Challenges and Controversies Surrounding the Termination of Zimbabwean Exemption Permits in South Africa

Issued by the FW de Klerk Foundation, on 11/07/2023


On 5 January 2022, the Minister of Home Affairs abruptly withdrew the Zimbabwean Exemption Permits (ZEP) without prior notice or consultation. This decision triggered legal action and scrutiny over its validity and adherence to legal principles, particularly regarding the procedural fairness, constitutional rights, and treatment of refugees in the country. 

On 28 June 2023, the High Court found that the Minister’s decision was invalid, unconstitutional and unlawful for the following reasons: 


  • It was not made in accordance with the relevant legislation, namely the Promotion of Administrative Justice Act (PAJA). 
  • It was procedurally unfair and irrational as it was made without first consulting ZEP holders, civil society and the South African public. Sections 3 and 4 of PAJA require that any administrative action which materially or adversely affects an individual’s rights or legitimate expectations must be procedurally fair. A clear statement of the action to be taken must be provided to all necessary stakeholders; adequate notice of a right of review or internal appeal must be given; and all affected individuals must be allowed a reasonable opportunity to make representations. Furthermore, the Minister failed to carry out his legal duty to hold a public inquiry and conduct the appropriate comment procedure surrounding his decision. 
  • The Minister’s decision was made without any consideration of its impact on the lives of ZEP holders. In this regard, the High Court found that the Minister had provided no admissible evidence as to whether such considerations were, in fact, taken into account. The Court accordingly set aside the Minister’s decision to terminate the ZEP because of his gross failure to consider the implications of the decision on the affected people, as required under Section 6(2)(h) of PAJA. 
  • The Minister breached the constitutional rights of ZEP holders and their children, including their right to dignity, access to health, employment, protection from deportation, and education. Despite arguing that conditions in Zimbabwe had improved to the extent that it was no longer necessary for ZEP holders to remain in South Africa, the High Court found that the decision lacked justification and evidence, rendering it an unjustified limitation of the rights of immigrants in terms of Section 172(1) of the Constitution, and that it was thus invalid.


The FW de Klerk Foundation has expressed deep concern over the events surrounding the ZEP withdrawal, specifically the importance of respecting the rights of Zimbabwean nationals and ensuring that the decisions of the Minister of Home Affairs align with the Constitution and relevant laws. 
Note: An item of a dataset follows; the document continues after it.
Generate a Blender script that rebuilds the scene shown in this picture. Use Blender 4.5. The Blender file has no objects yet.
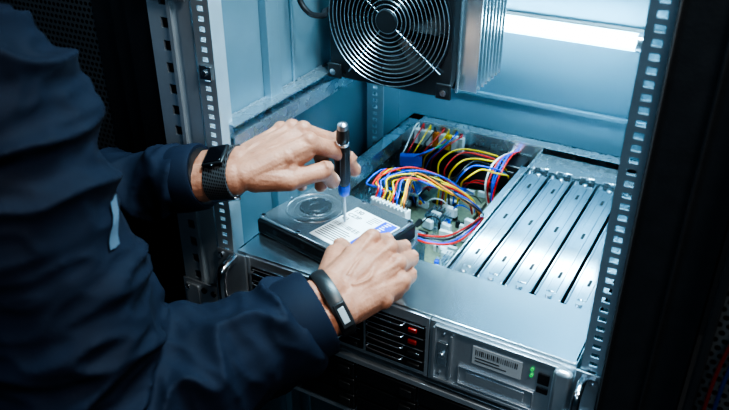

Moreover, the Foundation acknowledges the significant contributions made by Zimbabwean nationals to the South African economy and job creation. Restricting the limited rights and opportunities available to Zimbabwean nationals would only perpetuate scapegoating them for broader socioeconomic challenges. 

The Foundation welcomes the order of the High Court, which declares that – during the next 12 months – existing ZEPs will remain valid, offering protection against arrest, deportation, and detention. In addition, ZEP holders can freely enter and depart South Africa without the need for additional documentation. While this provides temporary relief, the Minister’s potential appeal or initiation of a fair termination process is still uncertain and the situation calls for continued attention. 

In the face of this controversy, it is crucial for society to adopt a comprehensive and compassionate approach to immigrants, recognising the inherent dignity and worth of every human being, regardless of their nationality and status. The FW de Klerk Foundation remains committed to promoting dialogue, understanding, and respect for human rights in South Africa.